═════ GIVEN INFORMATION
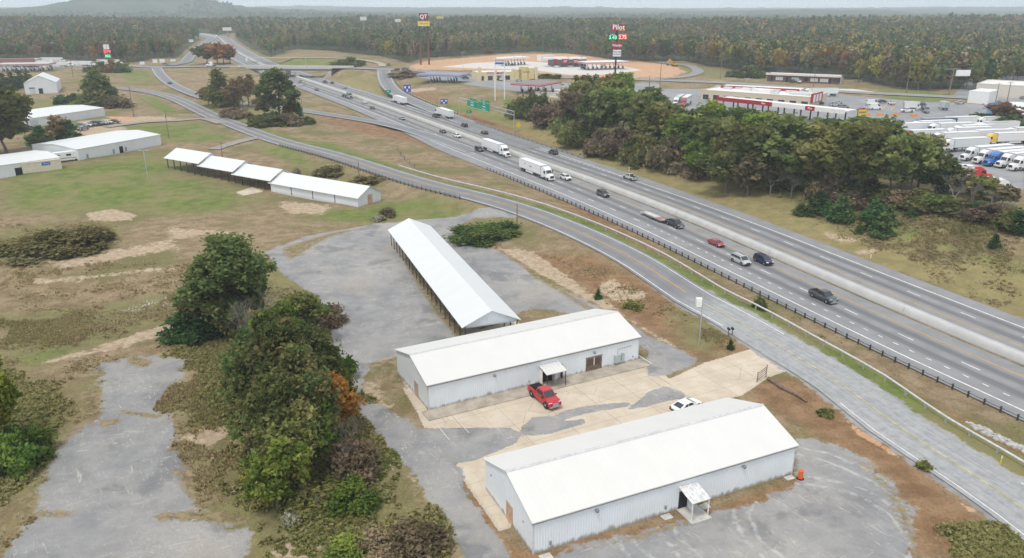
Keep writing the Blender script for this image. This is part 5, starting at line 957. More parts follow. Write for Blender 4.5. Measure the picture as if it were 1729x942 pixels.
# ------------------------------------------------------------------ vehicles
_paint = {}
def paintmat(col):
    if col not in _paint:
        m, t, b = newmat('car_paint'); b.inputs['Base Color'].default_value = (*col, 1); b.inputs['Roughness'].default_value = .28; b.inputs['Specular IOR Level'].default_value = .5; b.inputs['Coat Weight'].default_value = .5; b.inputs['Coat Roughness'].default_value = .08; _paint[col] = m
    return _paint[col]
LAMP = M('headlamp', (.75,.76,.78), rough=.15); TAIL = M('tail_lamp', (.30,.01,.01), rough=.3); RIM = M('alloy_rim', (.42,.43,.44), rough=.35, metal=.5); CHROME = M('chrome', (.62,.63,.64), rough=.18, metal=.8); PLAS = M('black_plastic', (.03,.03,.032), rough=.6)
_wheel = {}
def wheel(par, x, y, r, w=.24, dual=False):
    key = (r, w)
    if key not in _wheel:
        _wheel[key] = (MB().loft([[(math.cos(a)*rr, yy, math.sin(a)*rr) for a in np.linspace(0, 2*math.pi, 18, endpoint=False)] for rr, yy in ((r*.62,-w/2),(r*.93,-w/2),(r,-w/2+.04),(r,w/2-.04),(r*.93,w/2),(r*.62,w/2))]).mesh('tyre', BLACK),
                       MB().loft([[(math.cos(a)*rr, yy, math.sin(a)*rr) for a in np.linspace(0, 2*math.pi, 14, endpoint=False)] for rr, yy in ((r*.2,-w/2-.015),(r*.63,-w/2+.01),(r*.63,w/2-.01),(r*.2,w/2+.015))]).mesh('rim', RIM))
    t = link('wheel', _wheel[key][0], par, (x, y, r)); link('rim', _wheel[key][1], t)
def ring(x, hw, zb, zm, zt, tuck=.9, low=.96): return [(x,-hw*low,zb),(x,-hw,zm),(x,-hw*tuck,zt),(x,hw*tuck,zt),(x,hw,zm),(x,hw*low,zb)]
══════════
**PROMPT**
Write out the data precisely as given, excluding the pictures.

**SOLUTION TO THIS PROBLEM**
Keep writing the Blender script for this image. This is part 5, starting at line 957. More parts follow. Write for Blender 4.5. Measure the picture as if it were 1729x942 pixels.
# ------------------------------------------------------------------ vehicles
_paint = {}
def paintmat(col):
    if col not in _paint:
        m, t, b = newmat('car_paint'); b.inputs['Base Color'].default_value = (*col, 1); b.inputs['Roughness'].default_value = .28; b.inputs['Specular IOR Level'].default_value = .5; b.inputs['Coat Weight'].default_value = .5; b.inputs['Coat Roughness'].default_value = .08; _paint[col] = m
    return _paint[col]
LAMP = M('headlamp', (.75,.76,.78), rough=.15); TAIL = M('tail_lamp', (.30,.01,.01), rough=.3); RIM = M('alloy_rim', (.42,.43,.44), rough=.35, metal=.5); CHROME = M('chrome', (.62,.63,.64), rough=.18, metal=.8); PLAS = M('black_plastic', (.03,.03,.032), rough=.6)
_wheel = {}
def wheel(par, x, y, r, w=.24, dual=False):
    key = (r, w)
    if key not in _wheel:
        _wheel[key] = (MB().loft([[(math.cos(a)*rr, yy, math.sin(a)*rr) for a in np.linspace(0, 2*math.pi, 18, endpoint=False)] for rr, yy in ((r*.62,-w/2),(r*.93,-w/2),(r,-w/2+.04),(r,w/2-.04),(r*.93,w/2),(r*.62,w/2))]).mesh('tyre', BLACK),
                       MB().loft([[(math.cos(a)*rr, yy, math.sin(a)*rr) for a in np.linspace(0, 2*math.pi, 14, endpoint=False)] for rr, yy in ((r*.2,-w/2-.015),(r*.63,-w/2+.01),(r*.63,w/2-.01),(r*.2,w/2+.015))]).mesh('rim', RIM))
    t = link('wheel', _wheel[key][0], par, (x, y, r)); link('rim', _wheel[key][1], t)
def ring(x, hw, zb, zm, zt, tuck=.9, low=.96): return [(x,-hw*low,zb),(x,-hw,zm),(x,-hw*tuck,zt),(x,hw*tuck,zt),(x,hw,zm),(x,hw*low,zb)]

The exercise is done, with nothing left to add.